### [RAW DATA]
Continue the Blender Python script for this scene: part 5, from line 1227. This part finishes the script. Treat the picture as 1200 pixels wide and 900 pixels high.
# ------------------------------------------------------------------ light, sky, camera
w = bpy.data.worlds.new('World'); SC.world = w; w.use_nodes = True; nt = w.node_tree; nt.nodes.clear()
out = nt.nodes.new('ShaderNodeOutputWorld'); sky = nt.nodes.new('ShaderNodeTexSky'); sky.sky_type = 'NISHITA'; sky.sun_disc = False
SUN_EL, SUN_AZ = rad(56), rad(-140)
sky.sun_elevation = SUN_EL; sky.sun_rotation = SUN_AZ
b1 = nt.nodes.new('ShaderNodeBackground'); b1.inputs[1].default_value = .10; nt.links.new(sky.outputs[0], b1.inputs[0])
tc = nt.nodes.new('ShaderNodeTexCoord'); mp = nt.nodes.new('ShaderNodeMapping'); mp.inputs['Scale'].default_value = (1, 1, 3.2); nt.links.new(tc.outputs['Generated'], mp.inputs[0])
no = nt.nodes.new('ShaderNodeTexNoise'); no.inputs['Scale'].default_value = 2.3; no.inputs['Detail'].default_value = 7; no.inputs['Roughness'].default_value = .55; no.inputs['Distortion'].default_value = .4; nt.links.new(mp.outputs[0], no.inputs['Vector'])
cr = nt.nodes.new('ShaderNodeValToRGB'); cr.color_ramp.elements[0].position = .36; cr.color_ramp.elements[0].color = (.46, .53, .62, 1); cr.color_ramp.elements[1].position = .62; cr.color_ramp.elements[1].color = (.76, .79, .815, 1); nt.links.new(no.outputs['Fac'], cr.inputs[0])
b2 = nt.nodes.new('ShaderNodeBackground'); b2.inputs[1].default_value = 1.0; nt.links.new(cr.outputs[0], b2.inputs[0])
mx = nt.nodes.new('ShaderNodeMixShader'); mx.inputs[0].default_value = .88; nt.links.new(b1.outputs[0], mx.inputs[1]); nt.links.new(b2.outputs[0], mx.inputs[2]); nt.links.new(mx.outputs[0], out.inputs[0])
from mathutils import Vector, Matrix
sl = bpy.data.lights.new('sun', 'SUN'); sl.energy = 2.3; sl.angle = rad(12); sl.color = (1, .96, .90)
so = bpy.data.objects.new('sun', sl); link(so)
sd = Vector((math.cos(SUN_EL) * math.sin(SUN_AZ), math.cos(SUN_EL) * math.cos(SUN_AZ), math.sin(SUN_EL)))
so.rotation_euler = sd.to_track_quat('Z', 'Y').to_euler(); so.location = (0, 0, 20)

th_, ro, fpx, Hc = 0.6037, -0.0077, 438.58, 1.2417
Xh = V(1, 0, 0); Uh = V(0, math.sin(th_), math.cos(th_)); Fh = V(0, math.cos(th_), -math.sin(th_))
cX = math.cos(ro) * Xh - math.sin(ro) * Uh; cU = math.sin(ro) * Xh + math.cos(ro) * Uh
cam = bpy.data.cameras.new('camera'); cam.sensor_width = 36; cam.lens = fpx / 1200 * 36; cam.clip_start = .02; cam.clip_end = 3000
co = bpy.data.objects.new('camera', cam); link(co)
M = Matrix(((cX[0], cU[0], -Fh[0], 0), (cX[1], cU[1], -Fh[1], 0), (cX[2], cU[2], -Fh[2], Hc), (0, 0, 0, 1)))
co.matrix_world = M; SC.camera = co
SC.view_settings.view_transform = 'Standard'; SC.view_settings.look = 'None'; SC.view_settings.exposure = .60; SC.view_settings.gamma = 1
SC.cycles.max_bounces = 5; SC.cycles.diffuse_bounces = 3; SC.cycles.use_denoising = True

### [SHORT TASK]
Print out the whole listing exactly as it appears.

### [RESPONSE]
Continue the Blender Python script for this scene: part 5, from line 1227. This part finishes the script. Treat the picture as 1200 pixels wide and 900 pixels high.
# ------------------------------------------------------------------ light, sky, camera
w = bpy.data.worlds.new('World'); SC.world = w; w.use_nodes = True; nt = w.node_tree; nt.nodes.clear()
out = nt.nodes.new('ShaderNodeOutputWorld'); sky = nt.nodes.new('ShaderNodeTexSky'); sky.sky_type = 'NISHITA'; sky.sun_disc = False
SUN_EL, SUN_AZ = rad(56), rad(-140)
sky.sun_elevation = SUN_EL; sky.sun_rotation = SUN_AZ
b1 = nt.nodes.new('ShaderNodeBackground'); b1.inputs[1].default_value = .10; nt.links.new(sky.outputs[0], b1.inputs[0])
tc = nt.nodes.new('ShaderNodeTexCoord'); mp = nt.nodes.new('ShaderNodeMapping'); mp.inputs['Scale'].default_value = (1, 1, 3.2); nt.links.new(tc.outputs['Generated'], mp.inputs[0])
no = nt.nodes.new('ShaderNodeTexNoise'); no.inputs['Scale'].default_value = 2.3; no.inputs['Detail'].default_value = 7; no.inputs['Roughness'].default_value = .55; no.inputs['Distortion'].default_value = .4; nt.links.new(mp.outputs[0], no.inputs['Vector'])
cr = nt.nodes.new('ShaderNodeValToRGB'); cr.color_ramp.elements[0].position = .36; cr.color_ramp.elements[0].color = (.46, .53, .62, 1); cr.color_ramp.elements[1].position = .62; cr.color_ramp.elements[1].color = (.76, .79, .815, 1); nt.links.new(no.outputs['Fac'], cr.inputs[0])
b2 = nt.nodes.new('ShaderNodeBackground'); b2.inputs[1].default_value = 1.0; nt.links.new(cr.outputs[0], b2.inputs[0])
mx = nt.nodes.new('ShaderNodeMixShader'); mx.inputs[0].default_value = .88; nt.links.new(b1.outputs[0], mx.inputs[1]); nt.links.new(b2.outputs[0], mx.inputs[2]); nt.links.new(mx.outputs[0], out.inputs[0])
from mathutils import Vector, Matrix
sl = bpy.data.lights.new('sun', 'SUN'); sl.energy = 2.3; sl.angle = rad(12); sl.color = (1, .96, .90)
so = bpy.data.objects.new('sun', sl); link(so)
sd = Vector((math.cos(SUN_EL) * math.sin(SUN_AZ), math.cos(SUN_EL) * math.cos(SUN_AZ), math.sin(SUN_EL)))
so.rotation_euler = sd.to_track_quat('Z', 'Y').to_euler(); so.location = (0, 0, 20)

th_, ro, fpx, Hc = 0.6037, -0.0077, 438.58, 1.2417
Xh = V(1, 0, 0); Uh = V(0, math.sin(th_), math.cos(th_)); Fh = V(0, math.cos(th_), -math.sin(th_))
cX = math.cos(ro) * Xh - math.sin(ro) * Uh; cU = math.sin(ro) * Xh + math.cos(ro) * Uh
cam = bpy.data.cameras.new('camera'); cam.sensor_width = 36; cam.lens = fpx / 1200 * 36; cam.clip_start = .02; cam.clip_end = 3000
co = bpy.data.objects.new('camera', cam); link(co)
M = Matrix(((cX[0], cU[0], -Fh[0], 0), (cX[1], cU[1], -Fh[1], 0), (cX[2], cU[2], -Fh[2], Hc), (0, 0, 0, 1)))
co.matrix_world = M; SC.camera = co
SC.view_settings.view_transform = 'Standard'; SC.view_settings.look = 'None'; SC.view_settings.exposure = .60; SC.view_settings.gamma = 1
SC.cycles.max_bounces = 5; SC.cycles.diffuse_bounces = 3; SC.cycles.use_denoising = True